**DIRECTIVE:** Would you copy out the whole listing exactly as given?

**SUPPLIED INFORMATION:**
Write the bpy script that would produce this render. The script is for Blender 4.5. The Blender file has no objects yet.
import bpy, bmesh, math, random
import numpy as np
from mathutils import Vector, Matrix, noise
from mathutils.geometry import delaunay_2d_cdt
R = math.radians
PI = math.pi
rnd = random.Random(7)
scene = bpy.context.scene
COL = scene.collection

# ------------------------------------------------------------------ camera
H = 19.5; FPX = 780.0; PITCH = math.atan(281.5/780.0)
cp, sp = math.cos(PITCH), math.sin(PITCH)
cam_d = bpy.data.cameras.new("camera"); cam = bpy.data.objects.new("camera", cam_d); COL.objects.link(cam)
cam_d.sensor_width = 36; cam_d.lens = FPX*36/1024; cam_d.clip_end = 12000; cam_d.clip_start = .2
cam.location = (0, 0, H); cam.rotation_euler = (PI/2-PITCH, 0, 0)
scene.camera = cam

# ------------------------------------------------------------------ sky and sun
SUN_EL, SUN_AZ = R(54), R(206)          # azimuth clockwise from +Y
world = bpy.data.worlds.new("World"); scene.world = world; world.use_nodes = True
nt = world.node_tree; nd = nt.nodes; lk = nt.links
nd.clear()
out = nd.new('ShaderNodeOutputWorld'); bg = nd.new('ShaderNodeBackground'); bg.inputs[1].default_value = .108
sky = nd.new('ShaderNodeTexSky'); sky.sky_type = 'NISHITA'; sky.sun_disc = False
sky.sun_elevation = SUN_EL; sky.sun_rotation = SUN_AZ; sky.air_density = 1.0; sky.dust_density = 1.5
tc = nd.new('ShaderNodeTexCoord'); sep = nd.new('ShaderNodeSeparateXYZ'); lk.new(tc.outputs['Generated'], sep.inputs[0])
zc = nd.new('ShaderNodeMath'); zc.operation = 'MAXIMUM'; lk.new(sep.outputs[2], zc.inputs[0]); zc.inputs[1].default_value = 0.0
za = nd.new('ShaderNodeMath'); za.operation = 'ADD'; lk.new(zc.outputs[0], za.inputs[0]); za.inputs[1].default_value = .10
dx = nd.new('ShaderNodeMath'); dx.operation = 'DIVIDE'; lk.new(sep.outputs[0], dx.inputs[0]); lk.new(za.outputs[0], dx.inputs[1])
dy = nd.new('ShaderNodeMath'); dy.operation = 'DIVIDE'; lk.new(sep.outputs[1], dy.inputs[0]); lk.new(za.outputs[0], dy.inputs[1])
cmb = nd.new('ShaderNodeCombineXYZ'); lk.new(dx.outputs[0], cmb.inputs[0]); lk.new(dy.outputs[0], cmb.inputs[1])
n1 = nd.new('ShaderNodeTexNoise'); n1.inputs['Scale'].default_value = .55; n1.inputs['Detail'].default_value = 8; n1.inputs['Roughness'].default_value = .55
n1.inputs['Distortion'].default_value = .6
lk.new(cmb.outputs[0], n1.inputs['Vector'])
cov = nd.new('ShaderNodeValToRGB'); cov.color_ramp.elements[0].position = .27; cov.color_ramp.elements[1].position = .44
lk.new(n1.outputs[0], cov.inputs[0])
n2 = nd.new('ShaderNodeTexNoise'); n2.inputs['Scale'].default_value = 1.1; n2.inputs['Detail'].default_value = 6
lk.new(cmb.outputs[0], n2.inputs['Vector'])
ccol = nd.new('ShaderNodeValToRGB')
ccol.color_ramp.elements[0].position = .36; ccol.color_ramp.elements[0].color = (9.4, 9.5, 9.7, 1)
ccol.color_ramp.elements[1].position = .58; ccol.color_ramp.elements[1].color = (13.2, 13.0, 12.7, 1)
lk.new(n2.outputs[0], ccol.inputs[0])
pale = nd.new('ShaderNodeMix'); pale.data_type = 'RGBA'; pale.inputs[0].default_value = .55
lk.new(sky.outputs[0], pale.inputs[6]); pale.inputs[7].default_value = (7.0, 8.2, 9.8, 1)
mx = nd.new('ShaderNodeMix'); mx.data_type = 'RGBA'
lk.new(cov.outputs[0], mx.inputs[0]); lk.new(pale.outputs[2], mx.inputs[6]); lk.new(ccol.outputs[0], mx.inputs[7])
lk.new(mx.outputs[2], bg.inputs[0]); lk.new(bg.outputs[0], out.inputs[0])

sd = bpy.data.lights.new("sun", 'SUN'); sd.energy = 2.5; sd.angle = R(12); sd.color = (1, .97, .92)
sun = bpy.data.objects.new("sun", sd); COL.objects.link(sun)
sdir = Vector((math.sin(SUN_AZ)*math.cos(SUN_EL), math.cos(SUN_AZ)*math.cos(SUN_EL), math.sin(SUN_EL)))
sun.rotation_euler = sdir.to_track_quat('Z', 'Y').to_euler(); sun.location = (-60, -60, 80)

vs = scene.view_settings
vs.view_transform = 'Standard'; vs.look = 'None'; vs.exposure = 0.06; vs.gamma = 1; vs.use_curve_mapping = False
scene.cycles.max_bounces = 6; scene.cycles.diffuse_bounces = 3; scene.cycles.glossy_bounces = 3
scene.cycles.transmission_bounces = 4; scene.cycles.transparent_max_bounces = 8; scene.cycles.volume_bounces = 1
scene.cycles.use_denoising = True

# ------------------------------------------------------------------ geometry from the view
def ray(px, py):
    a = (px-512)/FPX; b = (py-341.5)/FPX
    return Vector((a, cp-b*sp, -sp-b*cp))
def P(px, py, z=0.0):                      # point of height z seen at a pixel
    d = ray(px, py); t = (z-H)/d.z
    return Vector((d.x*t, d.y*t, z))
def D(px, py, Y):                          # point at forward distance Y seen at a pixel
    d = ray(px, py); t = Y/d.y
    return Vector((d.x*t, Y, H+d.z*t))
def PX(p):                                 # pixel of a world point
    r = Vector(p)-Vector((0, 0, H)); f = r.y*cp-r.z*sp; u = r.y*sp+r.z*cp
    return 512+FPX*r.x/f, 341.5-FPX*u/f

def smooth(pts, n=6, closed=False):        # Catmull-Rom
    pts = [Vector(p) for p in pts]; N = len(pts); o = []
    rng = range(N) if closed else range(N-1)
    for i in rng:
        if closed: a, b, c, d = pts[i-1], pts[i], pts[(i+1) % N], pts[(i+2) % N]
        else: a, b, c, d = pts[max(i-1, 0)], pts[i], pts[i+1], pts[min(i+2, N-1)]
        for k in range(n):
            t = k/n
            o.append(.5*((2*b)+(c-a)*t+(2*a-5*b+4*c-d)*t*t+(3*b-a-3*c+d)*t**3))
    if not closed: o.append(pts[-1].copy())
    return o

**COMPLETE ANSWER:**
Write the bpy script that would produce this render. The script is for Blender 4.5. The Blender file has no objects yet.
import bpy, bmesh, math, random
import numpy as np
from mathutils import Vector, Matrix, noise
from mathutils.geometry import delaunay_2d_cdt
R = math.radians
PI = math.pi
rnd = random.Random(7)
scene = bpy.context.scene
COL = scene.collection

# ------------------------------------------------------------------ camera
H = 19.5; FPX = 780.0; PITCH = math.atan(281.5/780.0)
cp, sp = math.cos(PITCH), math.sin(PITCH)
cam_d = bpy.data.cameras.new("camera"); cam = bpy.data.objects.new("camera", cam_d); COL.objects.link(cam)
cam_d.sensor_width = 36; cam_d.lens = FPX*36/1024; cam_d.clip_end = 12000; cam_d.clip_start = .2
cam.location = (0, 0, H); cam.rotation_euler = (PI/2-PITCH, 0, 0)
scene.camera = cam

# ------------------------------------------------------------------ sky and sun
SUN_EL, SUN_AZ = R(54), R(206)          # azimuth clockwise from +Y
world = bpy.data.worlds.new("World"); scene.world = world; world.use_nodes = True
nt = world.node_tree; nd = nt.nodes; lk = nt.links
nd.clear()
out = nd.new('ShaderNodeOutputWorld'); bg = nd.new('ShaderNodeBackground'); bg.inputs[1].default_value = .108
sky = nd.new('ShaderNodeTexSky'); sky.sky_type = 'NISHITA'; sky.sun_disc = False
sky.sun_elevation = SUN_EL; sky.sun_rotation = SUN_AZ; sky.air_density = 1.0; sky.dust_density = 1.5
tc = nd.new('ShaderNodeTexCoord'); sep = nd.new('ShaderNodeSeparateXYZ'); lk.new(tc.outputs['Generated'], sep.inputs[0])
zc = nd.new('ShaderNodeMath'); zc.operation = 'MAXIMUM'; lk.new(sep.outputs[2], zc.inputs[0]); zc.inputs[1].default_value = 0.0
za = nd.new('ShaderNodeMath'); za.operation = 'ADD'; lk.new(zc.outputs[0], za.inputs[0]); za.inputs[1].default_value = .10
dx = nd.new('ShaderNodeMath'); dx.operation = 'DIVIDE'; lk.new(sep.outputs[0], dx.inputs[0]); lk.new(za.outputs[0], dx.inputs[1])
dy = nd.new('ShaderNodeMath'); dy.operation = 'DIVIDE'; lk.new(sep.outputs[1], dy.inputs[0]); lk.new(za.outputs[0], dy.inputs[1])
cmb = nd.new('ShaderNodeCombineXYZ'); lk.new(dx.outputs[0], cmb.inputs[0]); lk.new(dy.outputs[0], cmb.inputs[1])
n1 = nd.new('ShaderNodeTexNoise'); n1.inputs['Scale'].default_value = .55; n1.inputs['Detail'].default_value = 8; n1.inputs['Roughness'].default_value = .55
n1.inputs['Distortion'].default_value = .6
lk.new(cmb.outputs[0], n1.inputs['Vector'])
cov = nd.new('ShaderNodeValToRGB'); cov.color_ramp.elements[0].position = .27; cov.color_ramp.elements[1].position = .44
lk.new(n1.outputs[0], cov.inputs[0])
n2 = nd.new('ShaderNodeTexNoise'); n2.inputs['Scale'].default_value = 1.1; n2.inputs['Detail'].default_value = 6
lk.new(cmb.outputs[0], n2.inputs['Vector'])
ccol = nd.new('ShaderNodeValToRGB')
ccol.color_ramp.elements[0].position = .36; ccol.color_ramp.elements[0].color = (9.4, 9.5, 9.7, 1)
ccol.color_ramp.elements[1].position = .58; ccol.color_ramp.elements[1].color = (13.2, 13.0, 12.7, 1)
lk.new(n2.outputs[0], ccol.inputs[0])
pale = nd.new('ShaderNodeMix'); pale.data_type = 'RGBA'; pale.inputs[0].default_value = .55
lk.new(sky.outputs[0], pale.inputs[6]); pale.inputs[7].default_value = (7.0, 8.2, 9.8, 1)
mx = nd.new('ShaderNodeMix'); mx.data_type = 'RGBA'
lk.new(cov.outputs[0], mx.inputs[0]); lk.new(pale.outputs[2], mx.inputs[6]); lk.new(ccol.outputs[0], mx.inputs[7])
lk.new(mx.outputs[2], bg.inputs[0]); lk.new(bg.outputs[0], out.inputs[0])

sd = bpy.data.lights.new("sun", 'SUN'); sd.energy = 2.5; sd.angle = R(12); sd.color = (1, .97, .92)
sun = bpy.data.objects.new("sun", sd); COL.objects.link(sun)
sdir = Vector((math.sin(SUN_AZ)*math.cos(SUN_EL), math.cos(SUN_AZ)*math.cos(SUN_EL), math.sin(SUN_EL)))
sun.rotation_euler = sdir.to_track_quat('Z', 'Y').to_euler(); sun.location = (-60, -60, 80)

vs = scene.view_settings
vs.view_transform = 'Standard'; vs.look = 'None'; vs.exposure = 0.06; vs.gamma = 1; vs.use_curve_mapping = False
scene.cycles.max_bounces = 6; scene.cycles.diffuse_bounces = 3; scene.cycles.glossy_bounces = 3
scene.cycles.transmission_bounces = 4; scene.cycles.transparent_max_bounces = 8; scene.cycles.volume_bounces = 1
scene.cycles.use_denoising = True

# ------------------------------------------------------------------ geometry from the view
def ray(px, py):
    a = (px-512)/FPX; b = (py-341.5)/FPX
    return Vector((a, cp-b*sp, -sp-b*cp))
def P(px, py, z=0.0):                      # point of height z seen at a pixel
    d = ray(px, py); t = (z-H)/d.z
    return Vector((d.x*t, d.y*t, z))
def D(px, py, Y):                          # point at forward distance Y seen at a pixel
    d = ray(px, py); t = Y/d.y
    return Vector((d.x*t, Y, H+d.z*t))
def PX(p):                                 # pixel of a world point
    r = Vector(p)-Vector((0, 0, H)); f = r.y*cp-r.z*sp; u = r.y*sp+r.z*cp
    return 512+FPX*r.x/f, 341.5-FPX*u/f

def smooth(pts, n=6, closed=False):        # Catmull-Rom
    pts = [Vector(p) for p in pts]; N = len(pts); o = []
    rng = range(N) if closed else range(N-1)
    for i in rng:
        if closed: a, b, c, d = pts[i-1], pts[i], pts[(i+1) % N], pts[(i+2) % N]
        else: a, b, c, d = pts[max(i-1, 0)], pts[i], pts[i+1], pts[min(i+2, N-1)]
        for k in range(n):
            t = k/n
            o.append(.5*((2*b)+(c-a)*t+(2*a-5*b+4*c-d)*t*t+(3*b-a-3*c+d)*t**3))
    if not closed: o.append(pts[-1].copy())
    return o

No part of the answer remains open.